The General Secretary of the Soviet Union, Nikita Khrushchev, had fairly different sense of events. For him, it was the United States, and the West, that played the main role of antagonist in this struggle, as it didn’t mind to ferociously contain spread of communism, use dominant economic position to influence other states. Militarily, it deployed nuclear missiles in Turkey in 1961, just a year before the crisis of 1962, as a deterrent against the Soviet Union, a still war-ridden totalitarian country with stagnating economy whose desperate efforts to fix the oppressed society and industries were subject of a good laughing matter.
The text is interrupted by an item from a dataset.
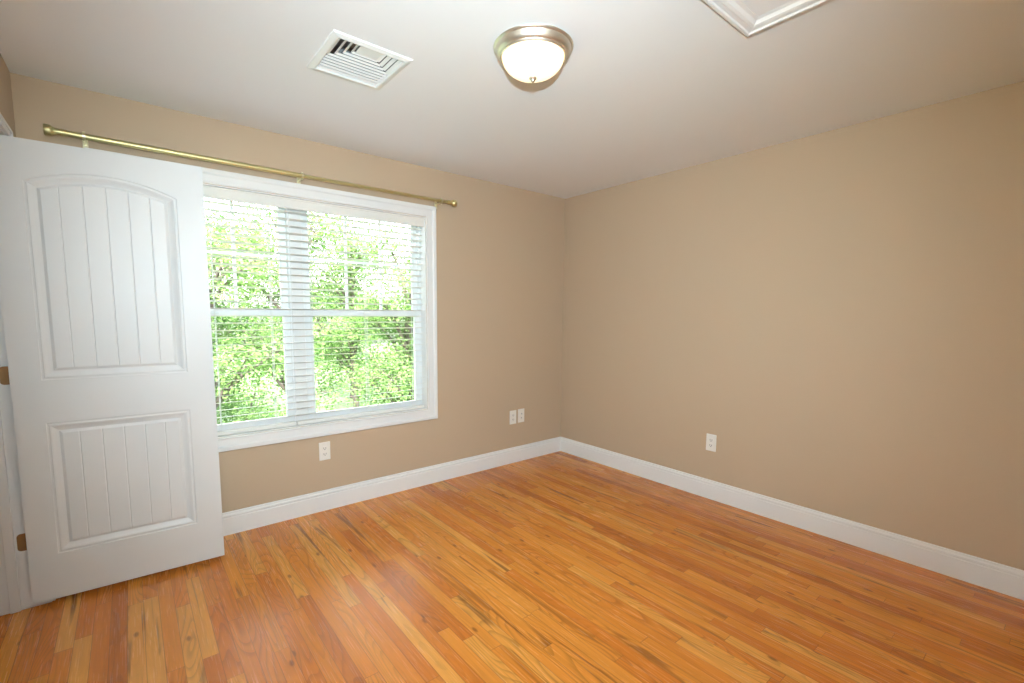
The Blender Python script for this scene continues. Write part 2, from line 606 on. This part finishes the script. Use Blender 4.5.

In fact, Khrushchev recognised that installing nuclear missiles in Cuba not only would have discouraged invasion of Cuba but also “…would have equalized what the West likes to call ‘the balance of power.” It’s a powerful quote that cuts right through the Soviets’ perception of the West, in general, and the Cold War – the Soviet Union was acting in defence.

A never-ending conflict between Palestinians and Israel had developed a cyst of misperception of each other where both sides can hold the position of being the “right one” simultaneously. There’s no easy way to pop it, the Cold War era thinking ended with a regime change in Moscow, and the spread of democracy in post-Soviet countries. But it’s not the 1990s anymore and politics had become more personal. Entire Palestine has the problem of religion, nationalism, anti-West sentiment, racism, terrorism, and sense of superiority. Only a hope for moderate secular forces erupting in the region could mitigate, though not solve, the troubles of confusion between each other.